To ensure fairness and comparability of results, test environment variables must be tightly controlled.

• Hardware & Network Baseline: Use the same sufficiently powerful test client (to avoid CPU bottlenecks) and record baseline network performance (latency, throughput) without the VPN enabled. This helps isolate the overhead of the VPN protocol itself.
• Server Consistency: All VPN protocols under test should connect to servers in the same geographic location, from the same provider, with similar hardware specifications. Using self-hosted servers or a trusted vendor is ideal to eliminate server-side performance variance.
• Protocol Configuration Optimization: Use the recommended, secure, modern configuration for each protocol. For example, use AES-256-GCM encryption and TLS 1.3 for OpenVPN; use ChaCha20-Poly1305 for WireGuard. Disable extra features that may impact performance (e.g., data compression, obsolete ciphers).
• Test Tool Selection:
  • Latency & Jitter: Use ping, mtr, or dedicated network testing tools.
  • Throughput: Use iperf3 or speedtest-cli for TCP/UDP traffic tests. iperf3 is particularly good for testing maximum throughput under different parallel streams and buffer sizes.
  • Connection Stability: Requires network simulation. Use tools like tc (Traffic Control) on Linux to simulate packet loss, latency, and bandwidth constraints, then observe the VPN connection's behavior.

3. Designing and Executing the Test Procedure

A complete test procedure should be repeatable and cover multiple scenarios.
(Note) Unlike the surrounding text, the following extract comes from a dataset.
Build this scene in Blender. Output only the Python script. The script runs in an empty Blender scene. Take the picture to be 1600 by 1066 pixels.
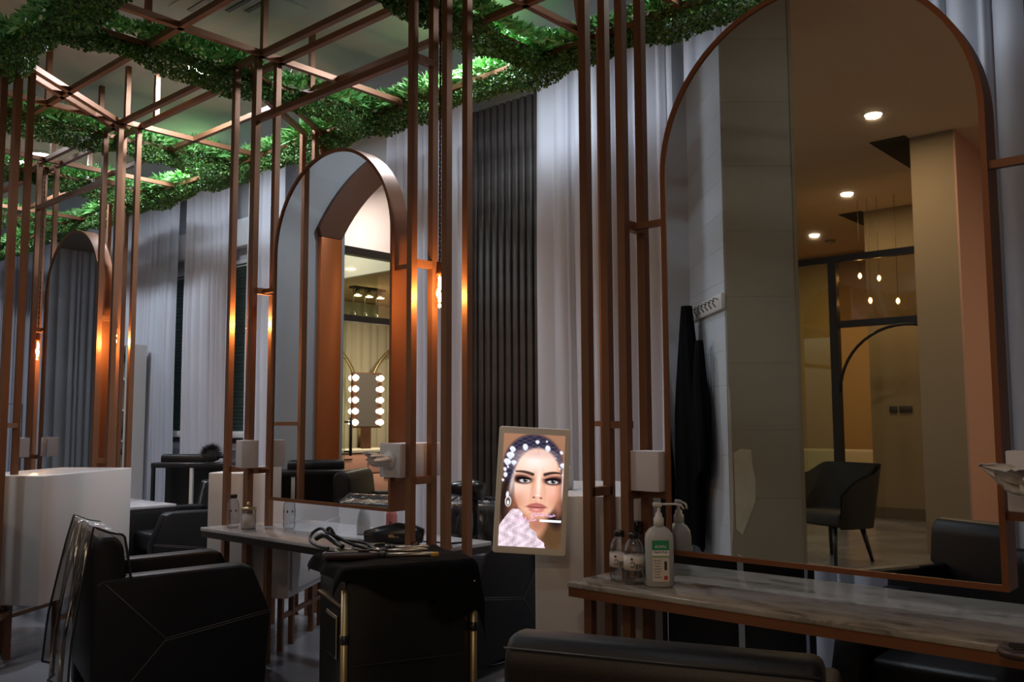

1. Single Performance Snapshot: Under stable network conditions, sequentially test each protocol's latency, jitter, and single/multi-threaded throughput. Repeat each test at least 5-10 times, taking the median or average to reduce random error.
2. Long-term Stability Test: Establish a VPN connection and let it run continuously for hours or even days. Use a script to measure latency and throughput at regular intervals (e.g., every minute). This helps identify issues like memory leaks, gradual performance degradation, or sporadic disconnections. Record connection uptime.
3. Stress and Anomaly Testing:
   • Bandwidth Contention Test: After establishing the VPN connection, start a background large-file download, then test the latency of a game or video call. This evaluates the protocol's fairness and latency management under congestion.
   • Network Handover Test: With an active VPN connection, manually switch between networks (e.g., from office Wi-Fi to a mobile hotspot). Record the duration of any interruption and the automatic recovery process.
   • Simulated Weak Network Test: Use network simulation tools to introduce varying degrees of packet loss (e.g., 1%, 5%) and additional latency (e.g., 50ms). Test the resulting drop in throughput and application usability.

4. Data Analysis and Drawing Conclusions

After collecting raw data, systematic analysis is required:

• Visualization: Plot data such as latency and throughput over time into charts for intuitive comparison between protocols. Box plots are excellent for showing the distribution of latency.
• Scenario-based Scoring: Weight different metrics according to the application scenario. For example, for remote work, connection stability and reconnection speed may be more important than maximum throughput; for large file transfers, throughput is the primary metric.
• Drawing Conclusions: Based on the data, answer the core question: Which protocol offers the best balance of latency, throughput, and stability for your specific network environment and use case? There is no "absolutely best" protocol, only the protocol "most suitable" for a particular scenario.

By following the methodology outlined above, you can transform VPN protocol selection from subjective guesswork into a scientific, data-driven decision-making process, truly optimizing your network experience.